Took it apart. The bearings , sealed, 22mm OD, 8mm ID, 7mm thick, we’re toast of course. And the throttle position switch burned off.

I did my best with scotch Brite pad on the main body and I skimmed a couple thou off one end ( lathe). The small parts I used vibratory tumbler, mix of walnut shells and grit. Put it back together using a a pair of cheap ceramic open bearings that I had. Of course you should use sealed , ti reduce the air bypass along the shaft.

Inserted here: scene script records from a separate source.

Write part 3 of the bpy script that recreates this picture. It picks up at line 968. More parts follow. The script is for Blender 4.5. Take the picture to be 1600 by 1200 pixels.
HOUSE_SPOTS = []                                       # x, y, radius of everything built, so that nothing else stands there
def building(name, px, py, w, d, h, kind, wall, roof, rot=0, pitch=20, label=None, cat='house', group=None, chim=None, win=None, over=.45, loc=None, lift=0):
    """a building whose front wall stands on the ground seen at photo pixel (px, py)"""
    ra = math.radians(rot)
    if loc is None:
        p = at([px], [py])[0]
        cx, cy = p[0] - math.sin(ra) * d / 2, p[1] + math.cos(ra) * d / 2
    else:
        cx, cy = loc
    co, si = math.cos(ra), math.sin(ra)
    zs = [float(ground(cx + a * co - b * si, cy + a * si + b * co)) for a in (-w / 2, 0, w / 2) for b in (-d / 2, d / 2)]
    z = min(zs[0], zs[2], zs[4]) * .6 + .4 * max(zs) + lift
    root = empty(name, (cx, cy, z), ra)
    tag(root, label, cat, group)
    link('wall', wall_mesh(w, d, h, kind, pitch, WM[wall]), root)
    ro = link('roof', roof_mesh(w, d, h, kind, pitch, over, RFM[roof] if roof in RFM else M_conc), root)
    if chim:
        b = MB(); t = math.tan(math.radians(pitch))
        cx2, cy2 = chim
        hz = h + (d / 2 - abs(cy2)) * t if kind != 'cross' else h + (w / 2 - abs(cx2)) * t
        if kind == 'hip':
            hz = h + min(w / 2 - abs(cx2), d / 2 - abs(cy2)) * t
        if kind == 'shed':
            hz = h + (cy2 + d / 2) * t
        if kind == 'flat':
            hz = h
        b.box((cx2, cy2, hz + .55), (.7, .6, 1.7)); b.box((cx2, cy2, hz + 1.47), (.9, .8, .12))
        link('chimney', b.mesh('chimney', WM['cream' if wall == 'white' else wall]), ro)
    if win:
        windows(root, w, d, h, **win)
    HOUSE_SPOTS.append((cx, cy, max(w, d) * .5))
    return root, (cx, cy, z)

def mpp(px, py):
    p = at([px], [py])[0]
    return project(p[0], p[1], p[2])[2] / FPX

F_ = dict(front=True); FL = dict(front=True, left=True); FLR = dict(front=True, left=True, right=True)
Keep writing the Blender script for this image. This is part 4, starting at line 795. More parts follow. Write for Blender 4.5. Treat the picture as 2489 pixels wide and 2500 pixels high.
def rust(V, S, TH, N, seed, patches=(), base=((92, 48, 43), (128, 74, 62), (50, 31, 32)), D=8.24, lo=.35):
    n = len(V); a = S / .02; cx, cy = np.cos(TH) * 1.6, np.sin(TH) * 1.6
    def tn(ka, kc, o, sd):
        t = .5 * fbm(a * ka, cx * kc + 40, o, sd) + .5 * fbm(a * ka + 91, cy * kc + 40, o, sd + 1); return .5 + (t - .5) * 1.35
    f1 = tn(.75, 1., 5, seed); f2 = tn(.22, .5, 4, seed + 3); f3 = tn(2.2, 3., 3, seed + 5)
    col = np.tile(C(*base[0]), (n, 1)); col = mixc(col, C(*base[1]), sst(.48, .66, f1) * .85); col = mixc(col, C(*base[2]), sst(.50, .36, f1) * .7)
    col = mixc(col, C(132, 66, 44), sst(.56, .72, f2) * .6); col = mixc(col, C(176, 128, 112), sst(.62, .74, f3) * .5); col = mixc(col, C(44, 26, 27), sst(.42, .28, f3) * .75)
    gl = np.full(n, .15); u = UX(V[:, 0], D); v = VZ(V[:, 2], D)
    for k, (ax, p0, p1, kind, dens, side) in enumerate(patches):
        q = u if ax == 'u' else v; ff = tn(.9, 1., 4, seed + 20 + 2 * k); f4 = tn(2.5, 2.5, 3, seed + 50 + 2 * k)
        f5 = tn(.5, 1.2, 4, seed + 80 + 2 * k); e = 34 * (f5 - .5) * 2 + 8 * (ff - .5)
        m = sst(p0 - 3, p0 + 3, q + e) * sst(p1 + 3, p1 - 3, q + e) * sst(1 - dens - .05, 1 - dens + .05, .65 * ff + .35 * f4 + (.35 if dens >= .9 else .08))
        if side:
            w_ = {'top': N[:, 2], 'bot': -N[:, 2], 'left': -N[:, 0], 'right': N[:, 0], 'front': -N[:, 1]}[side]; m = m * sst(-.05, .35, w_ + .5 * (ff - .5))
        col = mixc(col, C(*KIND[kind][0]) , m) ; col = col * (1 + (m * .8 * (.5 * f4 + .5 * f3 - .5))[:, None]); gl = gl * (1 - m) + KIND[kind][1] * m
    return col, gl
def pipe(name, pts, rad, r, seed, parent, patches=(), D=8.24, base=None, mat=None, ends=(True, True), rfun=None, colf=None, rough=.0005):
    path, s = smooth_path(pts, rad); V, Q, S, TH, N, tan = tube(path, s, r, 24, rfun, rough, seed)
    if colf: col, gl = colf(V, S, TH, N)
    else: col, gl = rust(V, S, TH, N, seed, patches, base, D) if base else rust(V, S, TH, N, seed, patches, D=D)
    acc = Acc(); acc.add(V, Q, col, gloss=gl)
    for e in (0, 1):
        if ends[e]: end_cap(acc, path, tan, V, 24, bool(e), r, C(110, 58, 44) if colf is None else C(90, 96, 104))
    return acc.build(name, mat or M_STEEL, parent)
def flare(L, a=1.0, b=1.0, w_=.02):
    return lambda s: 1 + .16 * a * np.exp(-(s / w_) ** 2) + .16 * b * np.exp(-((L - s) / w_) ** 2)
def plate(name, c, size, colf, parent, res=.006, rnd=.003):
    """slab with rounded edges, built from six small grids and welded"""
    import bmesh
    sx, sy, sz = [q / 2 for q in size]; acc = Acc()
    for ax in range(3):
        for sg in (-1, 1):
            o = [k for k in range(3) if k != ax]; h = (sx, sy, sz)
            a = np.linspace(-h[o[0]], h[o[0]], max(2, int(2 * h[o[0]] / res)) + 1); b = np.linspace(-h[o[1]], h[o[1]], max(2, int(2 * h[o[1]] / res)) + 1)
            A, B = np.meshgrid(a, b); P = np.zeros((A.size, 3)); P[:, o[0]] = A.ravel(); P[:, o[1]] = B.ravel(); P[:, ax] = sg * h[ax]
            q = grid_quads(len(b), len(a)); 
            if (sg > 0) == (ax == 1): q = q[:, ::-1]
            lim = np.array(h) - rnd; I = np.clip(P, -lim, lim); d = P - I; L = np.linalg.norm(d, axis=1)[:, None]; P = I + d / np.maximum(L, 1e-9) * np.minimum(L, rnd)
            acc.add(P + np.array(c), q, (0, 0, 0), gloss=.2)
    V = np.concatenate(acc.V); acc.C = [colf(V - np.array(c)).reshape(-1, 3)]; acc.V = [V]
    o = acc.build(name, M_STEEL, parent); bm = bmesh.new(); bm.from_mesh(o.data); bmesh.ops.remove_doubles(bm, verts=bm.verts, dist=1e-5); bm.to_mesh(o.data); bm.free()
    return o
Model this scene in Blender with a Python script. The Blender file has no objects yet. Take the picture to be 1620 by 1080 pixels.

Couple of notes. It’s a well made thing. I’m impressed by the build quality. The shaft has a very small groove where the bearings sit. There was something in the groove but maybe not an o ring, maybe it was some sort of sealant. The butterfly is a simple flat disc, no ramp or bevel as in the stock plate. The fit in the bore is very good, very close.

Good friend Greg has one in his van. He says it’s great. I don’t doubt it, it’s well made.

I’ll keep this one for a spare, yes I’ll swap out the bearings and see about something with that tiny groove in shaft under the bearings. And I need to get a tps either a kit from the usual sources or make one up. I’d did notice GW kit uses a 3D printed cam.